In these regions, much of the wheat had headed or was very close to heading when the freezes occurred. At this stage, even temperatures as mild as 30 to 32 degrees can result in sterile flowers and halt seed development. If the flower was sterilized, no seed will be developed. However, if the wheat plant was in the seed development stage, much of the seed will be very small, shriveled, and will not likely germinate. So, special precautions should be considered this year before saving seed for planting or when purchasing seed.

While there is most definitely reason for concern over next year’s seed quality, availability, and price, there is no reason to panic. As long as we take time to look at potential seed quality and use some judicious precautions (listed below) we should be able to ensure that our seed is worth keeping and planting.

There are several questions a person should ask before keeping or purchasing seed this year, including:

• Does the seed look healthy? Plump seeds with good color are ideal. Large, plump seeds contain more energy and thus result in better plant stands and early season forage growth, than smaller shriveled seed. In addition, larger seeds are more forgiving on deeper planting depths and provide better seedling vigor. Keep in mind when comparing seed size that some varieties just naturally produce a larger seed than others. Always compare seed size of the same variety.

• What is the test weight (bushel weight)? Test weight is a good initial indicator of seed quality, but is not an absolute. If the bushel weight is below 58 pounds, this warrants further investigation into seed quality. If you are purchasing certified seed, the seed tags should state the test weight. Also, be aware that small shriveled seeds can sometimes have a high test weight due to being more densely packed into a given volume (pounds per bushel). So, test weight should always be considered along with seed size. Below is an example of the importance of test weight on germination, emergence, and yield.

Does the seed have good germination? Unfortunately, a germination test should not be conducted immediately following harvest because winter wheat has a natural seed dormancy mechanism that prevents the seed from germinating for about 4 weeks after harvest (some varieties even longer). So, the only option for determining the seed viability immediately after harvesting is to have a TZ (tetrazolium) test run through the TDA (Texas Department of Agriculture) seed laboratory or a private seed laboratory.

The TDA laboratory locations are listed below, and the TZ test costs $15 per sample and requires 1 pound of seed. This TZ test is not equivalent to a germination test, but it can provide a good idea of the “viability” of the seed immediately following harvest. If producers run a TZ test or an early season germination test, they should still consider running a second test prior to planting to insure that the seed possesses a good level of germination.

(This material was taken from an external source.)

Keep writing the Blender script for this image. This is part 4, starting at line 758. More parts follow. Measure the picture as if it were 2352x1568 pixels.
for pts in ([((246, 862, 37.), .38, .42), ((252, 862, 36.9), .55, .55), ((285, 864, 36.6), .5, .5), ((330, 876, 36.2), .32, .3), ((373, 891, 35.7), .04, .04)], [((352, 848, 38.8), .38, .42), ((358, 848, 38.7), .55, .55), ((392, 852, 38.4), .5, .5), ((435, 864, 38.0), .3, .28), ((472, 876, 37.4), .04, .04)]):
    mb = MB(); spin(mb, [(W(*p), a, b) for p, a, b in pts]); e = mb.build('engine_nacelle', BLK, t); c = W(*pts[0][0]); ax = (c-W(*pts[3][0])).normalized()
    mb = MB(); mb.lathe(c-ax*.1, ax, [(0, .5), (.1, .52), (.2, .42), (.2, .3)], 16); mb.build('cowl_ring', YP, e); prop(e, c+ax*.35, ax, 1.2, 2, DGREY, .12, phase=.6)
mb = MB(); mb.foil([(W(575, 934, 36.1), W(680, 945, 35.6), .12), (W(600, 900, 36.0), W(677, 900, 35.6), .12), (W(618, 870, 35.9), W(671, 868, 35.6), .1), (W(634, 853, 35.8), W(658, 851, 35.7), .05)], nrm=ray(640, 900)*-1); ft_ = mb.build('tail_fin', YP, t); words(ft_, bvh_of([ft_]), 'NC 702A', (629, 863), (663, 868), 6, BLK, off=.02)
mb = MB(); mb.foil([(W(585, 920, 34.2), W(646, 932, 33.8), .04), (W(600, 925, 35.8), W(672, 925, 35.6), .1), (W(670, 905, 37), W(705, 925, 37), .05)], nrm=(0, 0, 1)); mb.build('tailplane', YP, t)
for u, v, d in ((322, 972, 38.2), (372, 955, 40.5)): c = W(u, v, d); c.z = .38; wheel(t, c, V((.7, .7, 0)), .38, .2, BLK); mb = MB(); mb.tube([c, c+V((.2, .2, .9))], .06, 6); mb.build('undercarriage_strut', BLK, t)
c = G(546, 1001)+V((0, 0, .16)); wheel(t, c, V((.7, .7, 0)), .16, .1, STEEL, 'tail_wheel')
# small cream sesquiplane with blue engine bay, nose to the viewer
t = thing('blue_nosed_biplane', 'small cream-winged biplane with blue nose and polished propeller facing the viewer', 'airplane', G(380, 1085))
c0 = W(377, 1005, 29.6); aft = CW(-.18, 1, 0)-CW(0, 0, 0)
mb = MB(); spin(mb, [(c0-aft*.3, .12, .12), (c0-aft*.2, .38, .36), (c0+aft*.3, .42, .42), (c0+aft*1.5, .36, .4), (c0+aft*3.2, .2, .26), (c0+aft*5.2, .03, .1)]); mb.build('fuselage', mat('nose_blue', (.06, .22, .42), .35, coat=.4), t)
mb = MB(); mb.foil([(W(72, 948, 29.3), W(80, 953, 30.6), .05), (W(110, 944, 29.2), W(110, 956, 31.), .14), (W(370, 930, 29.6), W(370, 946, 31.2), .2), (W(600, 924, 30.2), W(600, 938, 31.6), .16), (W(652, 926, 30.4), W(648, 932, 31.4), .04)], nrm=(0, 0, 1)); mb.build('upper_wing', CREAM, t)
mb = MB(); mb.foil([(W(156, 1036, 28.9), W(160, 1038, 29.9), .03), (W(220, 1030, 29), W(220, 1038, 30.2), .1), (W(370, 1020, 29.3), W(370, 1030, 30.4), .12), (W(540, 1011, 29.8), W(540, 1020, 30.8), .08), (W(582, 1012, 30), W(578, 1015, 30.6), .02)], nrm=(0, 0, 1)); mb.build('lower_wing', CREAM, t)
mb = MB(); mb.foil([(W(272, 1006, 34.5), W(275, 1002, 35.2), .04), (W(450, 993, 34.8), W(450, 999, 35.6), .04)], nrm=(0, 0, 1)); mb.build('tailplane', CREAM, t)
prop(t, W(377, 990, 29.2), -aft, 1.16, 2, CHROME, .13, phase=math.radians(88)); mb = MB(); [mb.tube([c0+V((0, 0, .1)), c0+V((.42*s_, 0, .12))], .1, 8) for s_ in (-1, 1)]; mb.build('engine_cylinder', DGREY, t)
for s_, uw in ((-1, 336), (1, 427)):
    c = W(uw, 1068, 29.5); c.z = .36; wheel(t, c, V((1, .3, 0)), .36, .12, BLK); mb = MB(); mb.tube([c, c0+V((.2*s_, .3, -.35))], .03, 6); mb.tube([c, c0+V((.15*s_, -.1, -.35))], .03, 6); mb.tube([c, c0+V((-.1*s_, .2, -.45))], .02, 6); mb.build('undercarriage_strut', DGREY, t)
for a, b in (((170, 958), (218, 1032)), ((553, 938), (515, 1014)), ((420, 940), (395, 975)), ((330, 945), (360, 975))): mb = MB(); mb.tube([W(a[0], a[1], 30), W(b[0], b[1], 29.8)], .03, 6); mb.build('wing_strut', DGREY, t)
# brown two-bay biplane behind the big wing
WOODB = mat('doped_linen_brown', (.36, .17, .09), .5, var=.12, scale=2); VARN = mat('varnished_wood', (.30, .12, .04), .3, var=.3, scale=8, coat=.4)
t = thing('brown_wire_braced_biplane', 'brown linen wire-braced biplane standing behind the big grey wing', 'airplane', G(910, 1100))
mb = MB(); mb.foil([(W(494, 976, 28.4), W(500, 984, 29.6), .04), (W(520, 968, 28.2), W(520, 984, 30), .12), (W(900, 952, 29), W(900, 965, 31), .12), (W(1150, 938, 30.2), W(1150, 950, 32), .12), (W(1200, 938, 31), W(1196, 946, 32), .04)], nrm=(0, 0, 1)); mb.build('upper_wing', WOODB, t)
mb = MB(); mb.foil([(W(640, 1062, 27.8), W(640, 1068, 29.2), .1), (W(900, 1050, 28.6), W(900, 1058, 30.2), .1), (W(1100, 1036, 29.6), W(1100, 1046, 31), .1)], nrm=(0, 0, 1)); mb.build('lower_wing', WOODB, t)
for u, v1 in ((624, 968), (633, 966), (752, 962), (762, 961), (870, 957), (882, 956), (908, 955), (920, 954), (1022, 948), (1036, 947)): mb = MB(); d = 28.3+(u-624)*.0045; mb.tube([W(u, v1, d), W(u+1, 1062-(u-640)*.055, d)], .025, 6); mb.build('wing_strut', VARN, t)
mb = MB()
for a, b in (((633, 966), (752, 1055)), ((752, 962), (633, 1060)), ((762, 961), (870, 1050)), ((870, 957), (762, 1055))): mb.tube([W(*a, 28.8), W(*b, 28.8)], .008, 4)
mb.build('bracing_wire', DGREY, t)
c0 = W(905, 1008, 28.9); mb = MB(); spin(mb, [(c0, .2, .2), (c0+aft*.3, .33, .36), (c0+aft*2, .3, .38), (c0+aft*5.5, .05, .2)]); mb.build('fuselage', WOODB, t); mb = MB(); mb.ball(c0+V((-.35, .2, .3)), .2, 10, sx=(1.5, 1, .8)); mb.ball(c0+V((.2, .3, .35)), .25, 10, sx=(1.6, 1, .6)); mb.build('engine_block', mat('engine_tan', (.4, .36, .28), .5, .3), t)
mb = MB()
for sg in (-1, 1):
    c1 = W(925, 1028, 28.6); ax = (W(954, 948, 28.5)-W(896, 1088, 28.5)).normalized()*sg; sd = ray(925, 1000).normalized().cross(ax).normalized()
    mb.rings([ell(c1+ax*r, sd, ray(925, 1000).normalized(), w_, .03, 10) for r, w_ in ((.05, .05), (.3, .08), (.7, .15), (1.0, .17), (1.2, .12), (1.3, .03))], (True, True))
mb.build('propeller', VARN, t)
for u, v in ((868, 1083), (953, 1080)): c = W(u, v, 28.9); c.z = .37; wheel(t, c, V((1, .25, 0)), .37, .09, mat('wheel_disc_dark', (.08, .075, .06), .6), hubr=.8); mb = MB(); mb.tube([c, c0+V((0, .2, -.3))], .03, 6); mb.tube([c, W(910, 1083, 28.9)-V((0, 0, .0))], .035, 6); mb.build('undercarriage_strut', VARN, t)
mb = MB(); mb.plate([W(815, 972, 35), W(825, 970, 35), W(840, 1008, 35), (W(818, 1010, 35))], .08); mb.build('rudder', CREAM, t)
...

Good quality seed should have a germination greater than 85 percent. Seed (1 pound) can be sent to the TDA Seed Quality Lab for a germination test and/or a vigor test (accelerated aging) for $9 and $12, respectively. Click here for additional details on sending samples to TDA for testing.

Texas Department of Agriculture seed testing locations:

1. TDA Seed Testing Lab, P. O. Box 629, Giddings, Texas, 78942, 979-542-3691

2. TDA Seed Testing Lab, 4502 Englewood Av, Lubbock, Texas, 79414, 806-799-0017

3. TDA Seed Testing Lab, 241 East McNeil St, Stephenville, Texas, 76401, 254-965-7333

What are the cleaning and storage factors to consider? Extra care should be taken in storing, conditioning, and cleaning seed this year. Producers should ask seed cleaners to set screens to insure that all shriveled and damaged seed is removed from planting seed this year. This is especially important this year since this shriveled and damaged seed will likely be of poor germination.

Growers should consider only treating seed immediately prior to planting. Seed that is of poor quality that is not treated can still be sold or fed, while treated seed will have to be properly destroyed. Remember, the start to a successful wheat crop next year begins at planting and with the quality of seed placed in the ground.